Saturday, December 15, 2018

Climate Change Fall 2018: Postscript to Addendum

Disclaimer:  I am now retired, and am therefore no longer an expert on anything.  This blog post presents only my opinions, and anything in it should not be relied on.

Two new factoids:

1.        The CO2 data from Mauna Loa are now showing that CO2 levels (averaged over the last ½ year plus a projection of the next six months) reached 410 ppm in Nov.  This date is a little more than three years since that measure reached 400.

2.       The estimate of carbon emissions – flat for years 2014-2016 – rose by 1.6% in 2017 and is projected to rise by 2.7% in 2018.  Primary increases were from China and India, but the US also rose – only Europe among major contributors decreased.  Although, as I have noted, this measure may well be flawed as an indicator of underlying carbon emissions rise, the very fact that it can now be monitored on a monthly basis suggests that some of the flaws have been worked out.  It is, therefore, less likely to be an underestimate of carbon emissions, and hence the rate of rise is more likely to be correct or a slight overestimate.

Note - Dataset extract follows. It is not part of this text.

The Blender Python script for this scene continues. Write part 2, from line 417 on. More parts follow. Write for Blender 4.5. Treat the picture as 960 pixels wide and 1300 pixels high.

Let me reiterate the conclusion in my Oct. addendum more forcefully:  I am told that I have, on average, 8 ½ years more to live.  By the time I am dead, CO2 seems all but certain to reach 430 ppm, and may well be approaching 440 ppm.  By 2050, if things simply continue linearly instead of accelerating the way they have done for the past 60 years, we will be at 500 ppm, nearly doubling CO2 at the start of the Industrial Revolution.  This bakes in a global temperature rise since then of 4 degrees Centigrade, or 7 degrees Fahrenheit in the long run, according to James Hansen and others, with at least 2 degrees C since the IR in the short run, or another 2 degrees F from the way things are right now.  
Another point:  There is a clear line between recent increases in carbon emissions and the administration of President Donald Trump.  The lack of support from that administration is clearly linked not only to US increases (via a strong rise in US oil/shale/natural gas generation) but also to decreased pressure on India and China, both in unilateral relations and in the meetings regarding implementation of the Paris Agreement.